### Problem description
Find each line holding "scene" and copy it out.

### Dataset section
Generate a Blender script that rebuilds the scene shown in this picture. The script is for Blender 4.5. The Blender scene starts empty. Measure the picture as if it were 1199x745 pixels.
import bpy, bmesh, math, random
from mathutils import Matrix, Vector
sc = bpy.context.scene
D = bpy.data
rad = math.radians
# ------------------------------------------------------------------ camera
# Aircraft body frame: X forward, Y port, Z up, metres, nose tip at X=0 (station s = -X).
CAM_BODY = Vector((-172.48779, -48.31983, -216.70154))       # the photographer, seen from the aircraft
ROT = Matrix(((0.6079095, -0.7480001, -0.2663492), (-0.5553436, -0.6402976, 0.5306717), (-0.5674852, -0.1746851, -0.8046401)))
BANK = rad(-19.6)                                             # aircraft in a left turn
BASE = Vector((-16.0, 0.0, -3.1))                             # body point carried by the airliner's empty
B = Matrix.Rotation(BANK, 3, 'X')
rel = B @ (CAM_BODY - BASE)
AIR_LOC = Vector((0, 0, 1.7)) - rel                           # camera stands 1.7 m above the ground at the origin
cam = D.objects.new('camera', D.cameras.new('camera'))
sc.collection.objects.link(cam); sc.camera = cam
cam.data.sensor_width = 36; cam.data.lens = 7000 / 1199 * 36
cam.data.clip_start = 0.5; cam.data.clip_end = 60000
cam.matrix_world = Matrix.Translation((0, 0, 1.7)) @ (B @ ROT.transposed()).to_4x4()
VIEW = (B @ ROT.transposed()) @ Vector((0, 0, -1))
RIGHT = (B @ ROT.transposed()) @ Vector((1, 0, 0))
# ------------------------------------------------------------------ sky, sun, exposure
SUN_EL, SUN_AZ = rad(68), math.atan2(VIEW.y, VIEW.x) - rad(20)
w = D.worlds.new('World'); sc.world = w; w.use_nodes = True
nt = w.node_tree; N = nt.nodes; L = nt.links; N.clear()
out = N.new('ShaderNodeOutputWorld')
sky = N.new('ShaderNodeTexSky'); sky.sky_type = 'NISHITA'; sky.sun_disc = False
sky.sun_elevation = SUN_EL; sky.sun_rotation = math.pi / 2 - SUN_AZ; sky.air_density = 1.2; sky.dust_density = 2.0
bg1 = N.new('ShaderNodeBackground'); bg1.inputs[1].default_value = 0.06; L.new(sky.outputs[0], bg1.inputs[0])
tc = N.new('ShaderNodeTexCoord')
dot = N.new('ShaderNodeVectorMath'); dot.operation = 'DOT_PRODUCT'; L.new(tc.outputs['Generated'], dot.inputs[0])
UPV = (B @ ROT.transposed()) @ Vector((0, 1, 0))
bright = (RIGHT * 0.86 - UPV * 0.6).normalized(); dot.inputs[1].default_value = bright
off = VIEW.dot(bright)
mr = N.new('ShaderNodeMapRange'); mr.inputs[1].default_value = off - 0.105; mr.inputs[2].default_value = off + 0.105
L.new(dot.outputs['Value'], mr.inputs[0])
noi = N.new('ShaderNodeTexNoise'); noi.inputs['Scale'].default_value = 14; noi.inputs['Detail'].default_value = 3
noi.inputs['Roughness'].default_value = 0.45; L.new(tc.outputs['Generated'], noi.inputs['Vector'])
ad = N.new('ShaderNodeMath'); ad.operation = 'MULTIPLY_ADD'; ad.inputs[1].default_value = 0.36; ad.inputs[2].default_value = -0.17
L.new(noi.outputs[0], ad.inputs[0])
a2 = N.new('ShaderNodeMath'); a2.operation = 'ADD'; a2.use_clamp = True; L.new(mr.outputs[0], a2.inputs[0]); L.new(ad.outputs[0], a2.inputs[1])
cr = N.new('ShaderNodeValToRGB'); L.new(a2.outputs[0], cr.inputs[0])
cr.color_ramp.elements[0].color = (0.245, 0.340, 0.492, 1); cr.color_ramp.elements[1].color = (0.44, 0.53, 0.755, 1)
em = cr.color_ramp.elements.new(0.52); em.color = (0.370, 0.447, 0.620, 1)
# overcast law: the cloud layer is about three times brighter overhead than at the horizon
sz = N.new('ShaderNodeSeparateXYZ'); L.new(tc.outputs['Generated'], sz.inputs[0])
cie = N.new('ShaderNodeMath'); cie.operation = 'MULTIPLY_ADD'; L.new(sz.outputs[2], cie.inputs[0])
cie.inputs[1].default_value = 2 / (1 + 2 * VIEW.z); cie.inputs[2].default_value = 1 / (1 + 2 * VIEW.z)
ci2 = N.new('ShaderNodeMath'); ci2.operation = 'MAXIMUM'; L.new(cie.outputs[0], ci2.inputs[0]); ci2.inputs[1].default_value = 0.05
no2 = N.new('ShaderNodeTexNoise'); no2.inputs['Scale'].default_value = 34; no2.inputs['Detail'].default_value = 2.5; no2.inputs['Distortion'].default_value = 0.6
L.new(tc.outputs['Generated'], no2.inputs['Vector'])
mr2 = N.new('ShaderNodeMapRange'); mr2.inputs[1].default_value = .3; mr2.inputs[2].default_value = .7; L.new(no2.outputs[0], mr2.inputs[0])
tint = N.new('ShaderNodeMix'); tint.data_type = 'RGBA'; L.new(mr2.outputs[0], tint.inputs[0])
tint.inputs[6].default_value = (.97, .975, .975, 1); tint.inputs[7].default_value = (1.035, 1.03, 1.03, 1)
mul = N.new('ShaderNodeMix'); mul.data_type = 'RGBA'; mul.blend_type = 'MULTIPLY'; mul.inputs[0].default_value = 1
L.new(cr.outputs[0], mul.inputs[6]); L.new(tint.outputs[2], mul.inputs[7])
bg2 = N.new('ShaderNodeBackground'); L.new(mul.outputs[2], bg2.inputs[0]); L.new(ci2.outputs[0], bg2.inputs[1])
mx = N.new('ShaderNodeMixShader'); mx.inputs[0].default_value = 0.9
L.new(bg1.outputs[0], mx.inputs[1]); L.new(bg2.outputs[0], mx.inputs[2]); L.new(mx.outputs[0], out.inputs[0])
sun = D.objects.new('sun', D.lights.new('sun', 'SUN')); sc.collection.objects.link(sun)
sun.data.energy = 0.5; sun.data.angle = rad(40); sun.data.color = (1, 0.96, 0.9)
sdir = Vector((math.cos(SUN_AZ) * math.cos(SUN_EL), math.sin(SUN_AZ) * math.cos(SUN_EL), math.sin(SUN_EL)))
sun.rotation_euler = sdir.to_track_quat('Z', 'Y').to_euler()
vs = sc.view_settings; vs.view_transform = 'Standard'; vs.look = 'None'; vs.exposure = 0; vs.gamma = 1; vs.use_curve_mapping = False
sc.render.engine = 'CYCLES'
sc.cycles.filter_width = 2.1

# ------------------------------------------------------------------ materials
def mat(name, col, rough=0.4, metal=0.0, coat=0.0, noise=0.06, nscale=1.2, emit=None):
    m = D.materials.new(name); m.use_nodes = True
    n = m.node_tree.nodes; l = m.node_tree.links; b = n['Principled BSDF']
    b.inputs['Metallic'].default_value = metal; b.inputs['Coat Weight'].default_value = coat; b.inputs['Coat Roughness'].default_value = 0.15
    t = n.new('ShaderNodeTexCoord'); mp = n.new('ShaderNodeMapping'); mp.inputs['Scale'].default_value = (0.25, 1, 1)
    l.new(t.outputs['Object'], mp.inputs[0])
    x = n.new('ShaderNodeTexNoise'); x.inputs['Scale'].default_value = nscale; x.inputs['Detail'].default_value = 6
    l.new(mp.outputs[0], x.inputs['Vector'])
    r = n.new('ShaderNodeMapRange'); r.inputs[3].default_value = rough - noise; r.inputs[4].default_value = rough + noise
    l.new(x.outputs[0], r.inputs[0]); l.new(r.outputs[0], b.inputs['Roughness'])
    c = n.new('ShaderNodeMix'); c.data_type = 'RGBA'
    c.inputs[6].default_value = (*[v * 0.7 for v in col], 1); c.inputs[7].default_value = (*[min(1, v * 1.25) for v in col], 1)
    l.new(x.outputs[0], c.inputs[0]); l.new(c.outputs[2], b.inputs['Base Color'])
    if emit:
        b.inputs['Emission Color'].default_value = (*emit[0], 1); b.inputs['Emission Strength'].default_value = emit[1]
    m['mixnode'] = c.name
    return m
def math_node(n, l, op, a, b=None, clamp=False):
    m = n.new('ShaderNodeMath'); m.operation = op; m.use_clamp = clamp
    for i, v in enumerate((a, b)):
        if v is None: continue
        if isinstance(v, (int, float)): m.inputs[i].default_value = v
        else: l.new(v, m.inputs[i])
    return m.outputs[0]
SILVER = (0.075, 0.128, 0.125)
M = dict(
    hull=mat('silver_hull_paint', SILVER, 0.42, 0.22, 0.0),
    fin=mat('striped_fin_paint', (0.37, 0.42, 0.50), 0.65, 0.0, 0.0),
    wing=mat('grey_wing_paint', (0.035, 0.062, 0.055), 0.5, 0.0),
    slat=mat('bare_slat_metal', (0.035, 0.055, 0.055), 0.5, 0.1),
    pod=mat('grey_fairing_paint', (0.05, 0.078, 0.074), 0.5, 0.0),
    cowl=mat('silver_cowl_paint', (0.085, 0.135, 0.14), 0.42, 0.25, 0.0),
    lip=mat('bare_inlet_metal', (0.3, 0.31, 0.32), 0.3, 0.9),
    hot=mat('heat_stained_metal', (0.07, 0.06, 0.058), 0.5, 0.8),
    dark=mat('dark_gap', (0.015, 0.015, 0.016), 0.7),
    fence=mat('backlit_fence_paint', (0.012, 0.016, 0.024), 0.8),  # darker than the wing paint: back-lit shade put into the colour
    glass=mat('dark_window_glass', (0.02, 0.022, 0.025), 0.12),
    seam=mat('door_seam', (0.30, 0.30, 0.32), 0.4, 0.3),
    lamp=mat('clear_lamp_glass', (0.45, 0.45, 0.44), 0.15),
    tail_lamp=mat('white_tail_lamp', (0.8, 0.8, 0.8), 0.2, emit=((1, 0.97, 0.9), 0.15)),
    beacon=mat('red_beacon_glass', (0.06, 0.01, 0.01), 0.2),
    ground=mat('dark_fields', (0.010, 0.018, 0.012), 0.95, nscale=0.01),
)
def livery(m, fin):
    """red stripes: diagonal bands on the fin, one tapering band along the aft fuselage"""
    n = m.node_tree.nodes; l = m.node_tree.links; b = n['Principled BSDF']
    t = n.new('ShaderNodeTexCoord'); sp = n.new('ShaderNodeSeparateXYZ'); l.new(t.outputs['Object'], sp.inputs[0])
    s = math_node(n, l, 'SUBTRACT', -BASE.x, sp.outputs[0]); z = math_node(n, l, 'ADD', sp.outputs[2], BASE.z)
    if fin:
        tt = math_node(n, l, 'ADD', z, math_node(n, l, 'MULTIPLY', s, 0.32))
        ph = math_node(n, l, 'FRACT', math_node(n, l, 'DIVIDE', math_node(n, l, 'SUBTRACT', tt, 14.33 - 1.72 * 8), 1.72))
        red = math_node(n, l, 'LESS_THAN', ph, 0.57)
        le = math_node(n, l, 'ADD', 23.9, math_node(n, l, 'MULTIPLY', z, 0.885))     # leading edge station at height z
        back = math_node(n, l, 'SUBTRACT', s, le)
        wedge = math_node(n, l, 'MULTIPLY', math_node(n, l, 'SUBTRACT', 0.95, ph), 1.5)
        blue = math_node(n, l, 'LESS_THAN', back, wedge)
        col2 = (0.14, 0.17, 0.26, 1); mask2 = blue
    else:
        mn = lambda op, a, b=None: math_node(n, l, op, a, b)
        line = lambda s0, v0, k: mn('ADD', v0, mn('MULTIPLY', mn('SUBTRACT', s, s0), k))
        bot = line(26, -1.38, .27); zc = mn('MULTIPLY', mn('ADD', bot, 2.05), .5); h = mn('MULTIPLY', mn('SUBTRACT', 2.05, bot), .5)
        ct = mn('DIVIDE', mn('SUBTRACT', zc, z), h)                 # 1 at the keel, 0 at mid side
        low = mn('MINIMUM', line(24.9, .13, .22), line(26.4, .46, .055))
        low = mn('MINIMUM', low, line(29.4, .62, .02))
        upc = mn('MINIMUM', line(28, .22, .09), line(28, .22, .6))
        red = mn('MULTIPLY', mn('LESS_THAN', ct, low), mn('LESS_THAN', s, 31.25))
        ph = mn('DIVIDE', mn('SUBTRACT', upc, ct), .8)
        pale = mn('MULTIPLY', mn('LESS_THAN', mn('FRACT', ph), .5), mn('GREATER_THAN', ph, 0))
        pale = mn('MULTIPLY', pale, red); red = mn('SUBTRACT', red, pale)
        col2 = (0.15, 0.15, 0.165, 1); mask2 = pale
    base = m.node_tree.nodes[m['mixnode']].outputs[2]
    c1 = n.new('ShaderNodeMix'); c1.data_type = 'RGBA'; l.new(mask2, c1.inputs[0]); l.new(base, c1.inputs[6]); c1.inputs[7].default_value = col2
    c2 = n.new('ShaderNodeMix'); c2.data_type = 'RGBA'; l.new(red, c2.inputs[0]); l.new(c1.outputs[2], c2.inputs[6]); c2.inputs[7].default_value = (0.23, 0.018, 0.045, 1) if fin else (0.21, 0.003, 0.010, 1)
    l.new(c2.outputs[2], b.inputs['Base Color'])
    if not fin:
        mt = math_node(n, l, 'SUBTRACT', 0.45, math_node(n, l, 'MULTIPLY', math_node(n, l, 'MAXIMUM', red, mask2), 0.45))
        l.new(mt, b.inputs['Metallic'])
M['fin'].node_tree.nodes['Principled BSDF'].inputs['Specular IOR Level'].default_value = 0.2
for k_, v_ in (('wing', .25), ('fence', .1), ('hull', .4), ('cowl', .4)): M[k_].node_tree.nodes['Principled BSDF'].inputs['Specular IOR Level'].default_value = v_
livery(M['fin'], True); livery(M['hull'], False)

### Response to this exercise
Generate a Blender script that rebuilds the scene shown in this picture. The script is for Blender 4.5. The Blender scene starts empty. Measure the picture as if it were 1199x745 pixels.
sc = bpy.context.scene